Come back in time with me, to the moment that I knew I’d found the person to share my glass heart with…
“When did love become a paint & sip?” poetry & other musings
It is the first Sunday of February and I am early to the Four Seasons Atlanta. “What a perfect place for a date,” I thought to myself as I valet my truck and walk up, up, up the stairs toward Bar Margot. The sun is setting behind me and I wished I could stop to take a selfie without looking pretentious. I take a quick glance at my reflection before proceeding to the host stand. I was glad I’d buttered my legs for the occasion. All this thigh I’ve got but rarely show is lightly covered by the hem of a navy blue and white cable knit dress. The W embroidered onto the left shoulder resembles the remnants of an Ivy League ex-lover’s closet. The kind of keepsake they miss in the breakup but are too proud to retrieve. My calf-length pointed-toe boots are a chocolate crocodile texture. I feel polished, but playful, like new money with old money friends. I am sitting in a cloud of ambered vanilla perfume and checking my phone in a low seat in the hall near the host, legs crossed so that they might be seen and appreciated, but only as a nod. From my periphery, I see a man walk past the host stand and down, down, down the hall toward me, toward the bathroom. He is not the someone I am waiting for, but I smile in his direction anyway.
He is just past my feet when he stops dramatically and turns around.

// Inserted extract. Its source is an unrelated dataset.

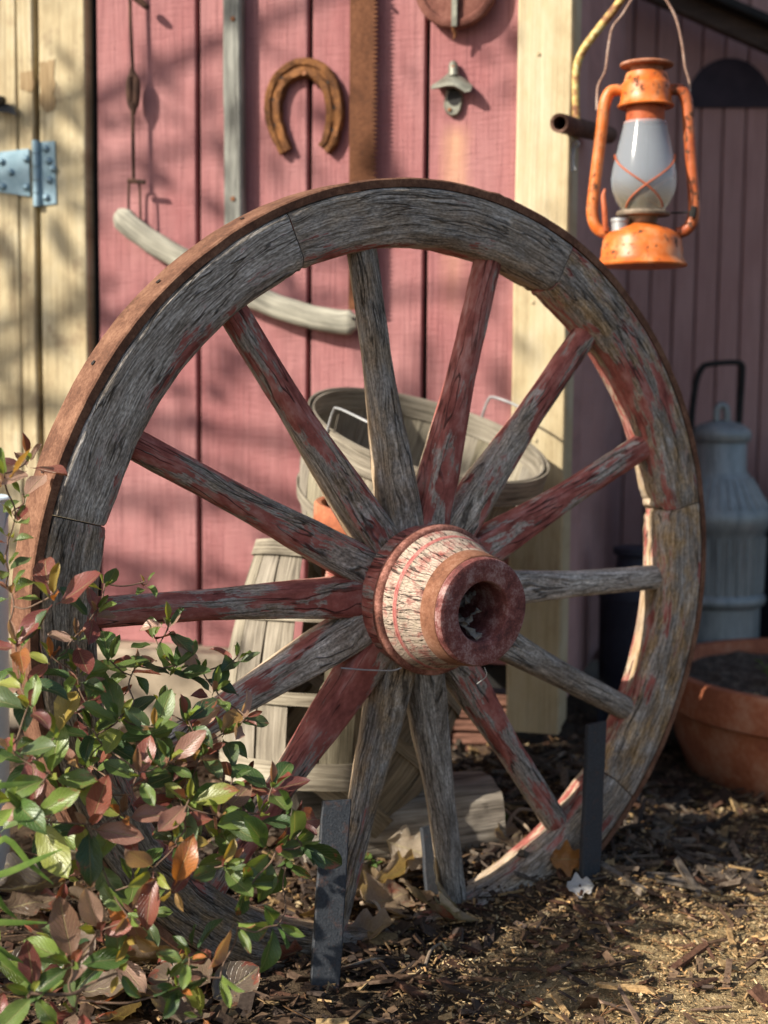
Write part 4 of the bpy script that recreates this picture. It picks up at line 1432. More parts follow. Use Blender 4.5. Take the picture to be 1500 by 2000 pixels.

It’s the sort of move I’m sure he thought was cute or interesting. He trains his eyes on me, still seated, and says “I just had to let you know how beautiful you look. What’s your name? You single?”.

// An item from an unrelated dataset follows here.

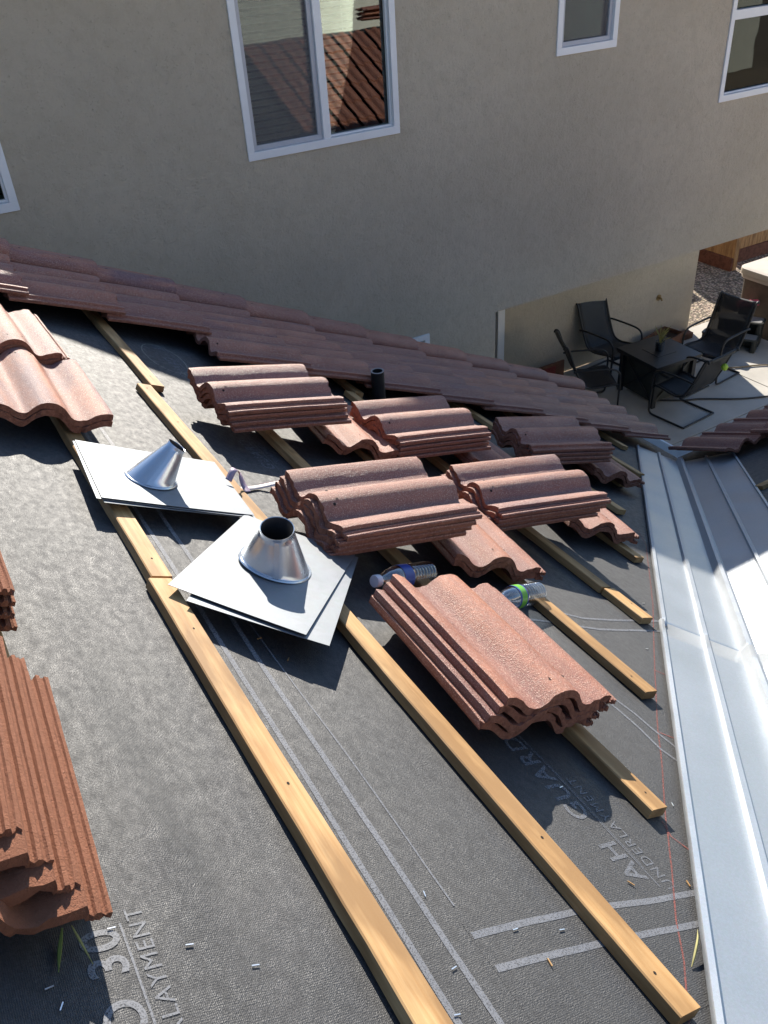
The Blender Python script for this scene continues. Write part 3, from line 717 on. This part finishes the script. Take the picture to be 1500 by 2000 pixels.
def blade(pts, wd, matn, name, label):
    P = [RA @ Vector(p) for p in smooth_path(pts, 6)]; b = MB(); n = len(P)
    b.tube(P, [max(.0006, wd * math.sin(math.pi * (.12 + .86 * i / (n - 1)))) for i in range(n)], 5); o = b.build(name, matn, None, 60); return tag(o, label, 'leaf')
blade([(1.150, .352, .004), (1.165, .362, .012), (1.185, .376, .02), (1.20, .388, .022)], .0022, 'leaf', 'dry_leaf', 'thin yellow green leaf blade by the lower end of the valley')
blade([(.322, .648, .012), (.315, .625, .006), (.308, .600, .006)], .0026, 'green_leaf', 'grass_blade', 'mossy green grass blade left of the shaded batten end')
blade([(.331, .646, .016), (.338, .625, .010), (.345, .600, .005)], .0016, 'leaf', 'grass_blade', 'thin straw blade crossing the shadow below the batten end')

# ---------------------------------------------------------------- water bottles
def bottle(pl, yaw, label, cols, crush=0):
    root = empty('water_bottle', pose(*pl, yaw) @ Matrix.Rotation(R(90), 4, 'Y'), label, 'bottle', 'water bottles lying behind the front stack'); mw = root.matrix_world
    prof = [(.0, .001), (.026, .0), (.030, .006)]
    z = .012
    while z < .085: prof += [(.0305, z), (.0282, z + .004), (.0305, z + .008)]; z += .0115
    prof += [(.0305, .096), (.0303, .128), (.029, .140), (.022, .165), (.0135, .182), (.0125, .190), (.0125, .198)]
    b = MB(); b.lathe(prof, 28); b.build('bottle_body', 'pet', root, 50, mw=mw)
    b = MB(); b.lathe([(.0312, .094), (.0314, .130)], 28, 0); b.lathe([(.03155, .100), (.03155, .124)], 28, 1)
    if cols[1] == cols[0]: b.m = [0] * len(b.f)
    b.build('label_band', list(cols), root, 50, mw=mw)
    b = MB(); b.lathe([(.0148, .192), (.0152, .194), (.0152, .207), (.014, .209), (.0, .209)], 24); b.build('cap', 'cap', root, 40, mw=mw)
    b = MB(); b.lathe([(.0, .004), (.028, .006), (.0275, .08), (.0, .082)], 20); 
    return root
bottle((1.405, 1.415, .033), 193, 'clear water bottle with white cap showing and blue label', ('blue', 'blue'))
bottle((1.722, 1.325, .034), 192, 'clear ribbed water bottle with green and blue label near the batten', ('blue', 'green'))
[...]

“Thank you. I’m Courtnee. And I’m not.”
“In fact, there’s my guy.”
I move past the gentleman toward my date and hug him as he lands on the last stair. The two exchange a brief, light string of words, some sort of easing of tension and assurance of no intended disrespect. I smile and pretend not to notice the exchange as he and I walk to the stand to get seated. I also note to myself that I already want to hold his hand.
For it to be a first date, I feel strangely at ease with this man. Our banter is breezy and light and rich from the moment we sit down, both tucked into the same side of the U-shaped dark leather booth. Laughter bubbles up between us like La Croix, like hints of flavor, like static, like sparkling.
Our first round of drinks has been placed on the table, when we cheers to something new. We trade cocktails for tasting and I wish I’d ordered what he had when I note that he is watching me curiously. I do not remember what we are talking about, and yet I am retaining every detail. We are making decisions about meals and telling stories when the real inquiries start.
“So, how is dating going for you?” he returns the question to me.
A soft smile parts my lips as I recall an old hobby. I am about to take the long way round.
“You ever tried oil painting?” I ask, pulling the dewy coupe glass of mezcal and lemon from the wood on the table and up, up, up to my lips.
Glossed so he could see his reflection in them, maybe.
He gently shakes his head no and is curiously raising a brow. I catch my breath before speaking.
“I used to paint when I was younger. I had an eye for color, for lines, for texture. Not a steady hand but I had the hours.
Hours to correct. To sharpen lines. To blend and contour. To shape a vision.
I used acrylics. It’s all I knew was out there, really.
Colored pencils and acrylic paint and canvas and soon I’d have a tangible something. Something like art.
Late last year. I wanted to create again and so
I picked up oil painting. And I am… bad at it.
The color theory feels new.
The brushes feel stiff.
The paint will not thin out so easily.
I need a medium for blending.
I can correct mistakes with another coat of paint, but it takes days to dry.
And I watch people make beautiful things with their oil paints and wonder how long they got it wrong before right.
They look so happy. So vibrant. So colorful.
Making art with a new medium is so much harder than I thought it would be.
I am questing to create something beautiful.
But the paint isn’t drying.
It slinks off the canvas and onto me, into my hair, and the cuffs of my sleeves.
I am covered in slippery, oily colors.
Vibrant streaks that won’t wash off.
I am making art everywhere by accident.
Everywhere but the canvas.
And it makes me wonder,
If I am the only art here.”
“Damn”.
“Yeah.”
And we both let the sheer absurdity of this analogy sit between us. His face is frowned into an amused question mark, and I can feel the followup questions coming but I can not contain my laughter. What started as a small chuckle grew into shoulder-shaking, hot-eared laughter and I wondered quietly if I would have to explain to this man that I’m not drunk but I don’t know what good it would do. I laugh until I realize how unfunny it is. To want to share your art and not have anyone care to see it up close. Or to see it and stay. And when the tears began pooling at the corners of my eyes but did not drop, I hoped he didn’t think this was an unhealed heartbreak resurfacing. It wasn’t. I’m just tired. And sensitive. And wanting. And an optimist.
And with my left hand I am dabbing away tears. Trying to explain that I don’t generally cry on dinner dates unprompted. That I’m a sane person, and poetry got the better of me again. I am trying to reel my crazy back in for this man, who I’m so certain I’ve terrified.
My left hand is waving away pity and lightly blotting my eyes and gesturing that I’m okay, just fragile these days. The left is so busy explaining away the things I love most about myself… that I do not realize he is holding my right.